The company's premies were located in "narrow, early eighteenth-century premises" at the corner of Green and Trinity Streets.
John Deighton became a major publisher for Cambridge University and a binder for the University Library. He also gained a reputation as a book retailer with a "remarkable ability to supply foreign books, even in time of war".
In the years 1813-1827 the firm was operated as a partnership between the founder and his two sons, John Deighton the younger (1791-1854) and Joseph Jonathan Deighton (1792-1848), trading as John Deighton & Sons. Following the elder John Deighton's retirement in 1827, the firm traded as J. & J. J. Deighton. Beginning in 1848, following Joseph's death, the firm traded as J. Deighton.
In 1854 the firm was acquired by the educational publisher George Bell of George Bell & Sons, following which it became known as Deighton, Bell, and Company.

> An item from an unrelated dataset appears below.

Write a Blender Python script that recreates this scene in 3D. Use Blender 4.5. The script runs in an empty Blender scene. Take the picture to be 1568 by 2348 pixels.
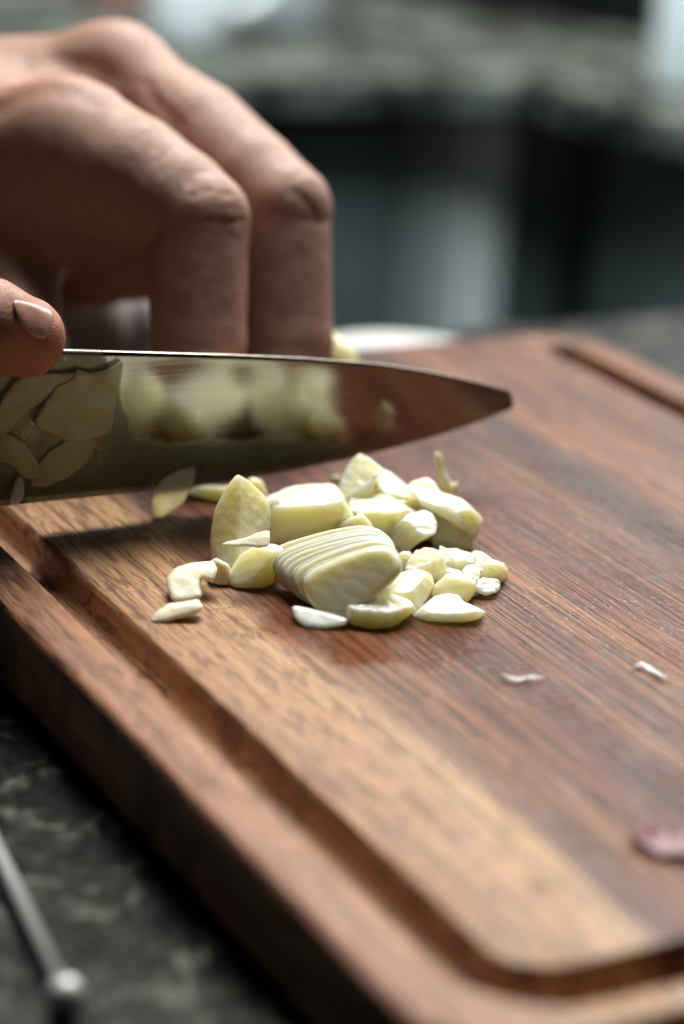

In 1876 it was publishing, jointly with George Bell & Sons and Whittaker & Co., a number of textbook series. During the twentieth century the firm concentrated mainly on bookselling of both new and secondhand books. While its publishing activities had mostly ceased, in 1932 the firm published and distributed F. R. Leavis's literary quarterly Scrutiny. From 1967 the firm devoted itself exclusively to antiquarian bookselling. In 1987 Deighton, Bell, and Co. was acquired by Heffers, which was in turn taken over by Blackwell's.